Updated

By Jonathan Stempel

NEW YORK (Reuters) - Mark Cuban, the outspoken billionaire owner of the Dallas Mavericks basketball team, was ordered by a U.S. federal appeals court on Tuesday to face a civil fraud lawsuit accusing him of insider trading.

The U.S. Fifth Circuit Court of Appeals said a federal district court in Dallas erred in dismissing the case brought by the U.S. Securities and Exchange Commission against Cuban. It sent the case back to that court for further proceedings, which could lead to a trial.

In its lawsuit, the SEC accused Cuban of selling his 6.3 percent stake in Mamma.com in June 2004 after learning the Montreal-based search engine company was planning a stock offering. It said Cuban's sale allowed him to avoid more than $750,000 of losses.

Cuban, 52, is worth $2.4 billion, Forbes magazine said in March.

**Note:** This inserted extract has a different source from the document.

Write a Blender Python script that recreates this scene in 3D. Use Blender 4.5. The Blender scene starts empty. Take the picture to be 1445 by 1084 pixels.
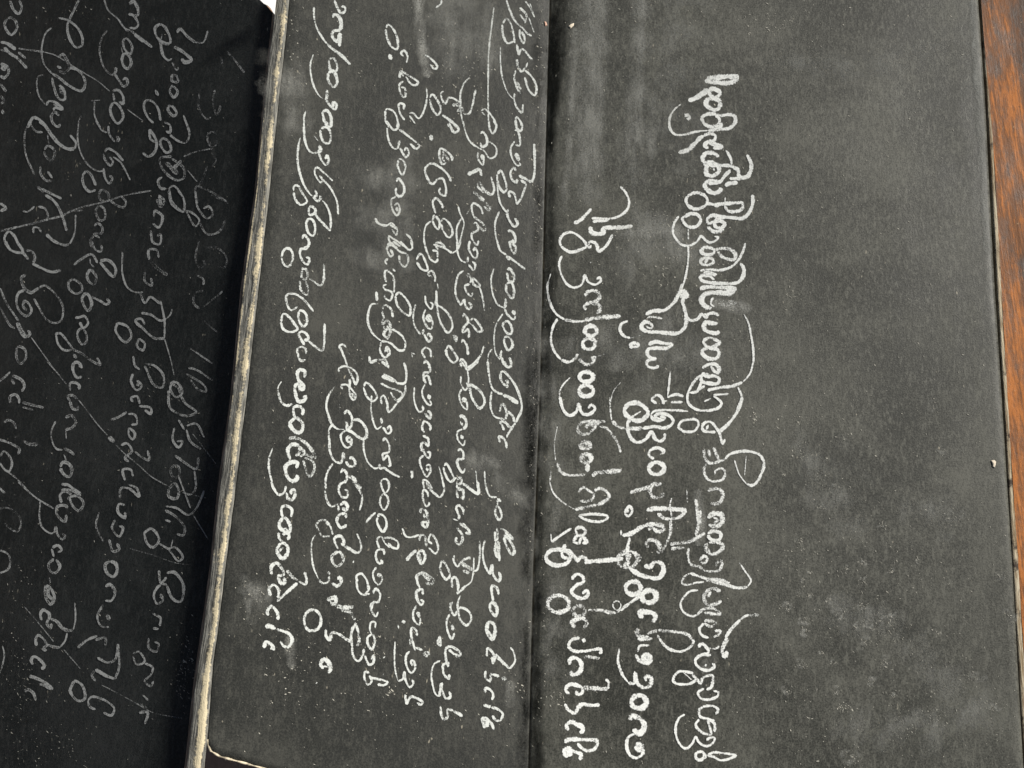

He rose to prominence with a 1999 sale of Broadcast.com to Yahoo Inc for $5.7 billion, just before the dot-com crash, and the next year bought a majority stake in the National Basketball Association's Mavericks.

He is also chief executive of the television channel HDNet and controls the Landmark Theatres chain.

In an emailed statement, Cuban said he will seek a rehearing before the entire Fifth Circuit and continue to seek sanctions against the SEC, which he said has demonstrated "bad faith in bringing this utterly meritless case."

Stephen Best, a lawyer for Cuban, did not return requests for comment. An NBA spokesman did not immediately return a call seeking comment.

SEC spokesman John Nester said: "We are pleased with the court's decision and look forward to presenting our case."

Mamma.com is now known as Copernic Inc.

NEW POWERS

The SEC has been strengthening enforcement since missing Bernard Madoff's Ponzi scheme and failing to rein in risky practices that led to 2008's global financial crisis.

This year, it won a $550 million settlement from Goldman Sachs Group Inc to resolve civil fraud charges, and sued billionaire Samuel Wyly and his brother Charles over stock trades that it said led to $550 million of illicit gains.

Meanwhile, July's adoption of the Dodd-Frank regulatory overhaul enhanced SEC power to bring enforcement actions.

"The SEC is, now more than ever, in position to create the playbook and attack those persons who seek to violate its rules," said Ron Geffner, a partner at Sadis & Goldberg LLP and former SEC enforcement lawyer. "The SEC is not shying away from visible defendants or controversial fact patterns."

"WELL, NOW I'M SCREWED"

In its November 2008 lawsuit, the SEC alleged that Cuban learned from Mamma.com's chief executive at the time, Guy Faure, about an upcoming private investment in public equity offering, or PIPE.

The SEC said Cuban became "angry and upset" upon learning the offering would dilute the holdings of existing shareholders and be sold at a discount to the market price.

After telling Faure "Well, now I'm screwed. I can't sell," Cuban then directed his broker to sell his 600,000 Mamma.com shares, the SEC said.

After that sale, Mamma.com announced the PIPE offering, and its stock fell 9.3 percent when markets reopened the next day.

A federal district judge in July 2009 dismissed the case, saying Cuban did not qualify as an insider, and at most had entered a confidentiality agreement with Mamma.com, rather than an agreement not to trade.

"PLAUSIBLE" FOR SEC TO ASSERT WRONGDOING

But Circuit Judge Patrick Higginbotham wrote for the Fifth Circuit that the SEC offered "more than a plausible basis" to conclude that Cuban had in fact agreed not to trade.

He wrote that after Cuban expressed displeasure with the PIPE offering, he gained access to confidential details about it, and sold his shares only afterward.

"It is at least plausible that each of the parties understood, if only implicitly, that Mamma.com would only provide the terms and conditions of the offering to Cuban for the purposes of evaluating whether he would participate in the offering, and that Cuban could not use the information for his own personal benefit," Higginbotham wrote.

"That both Cuban and the CEO expressed the belief that Cuban could not trade appears to reinforce the plausibility of this reading," the judge added.

Cuban is known for sitting among ordinary fans at Mavericks games while clad in a team jersey and excitedly cheering for the team. He has also amassed large NBA fines for criticizing league referees. In 2007, Cuban was a contestant on the "Dancing With the Stars" television show, but did not win.

The case is SEC v. Cuban, U.S. Fifth Circuit Court of Appeals, No. 09-10996.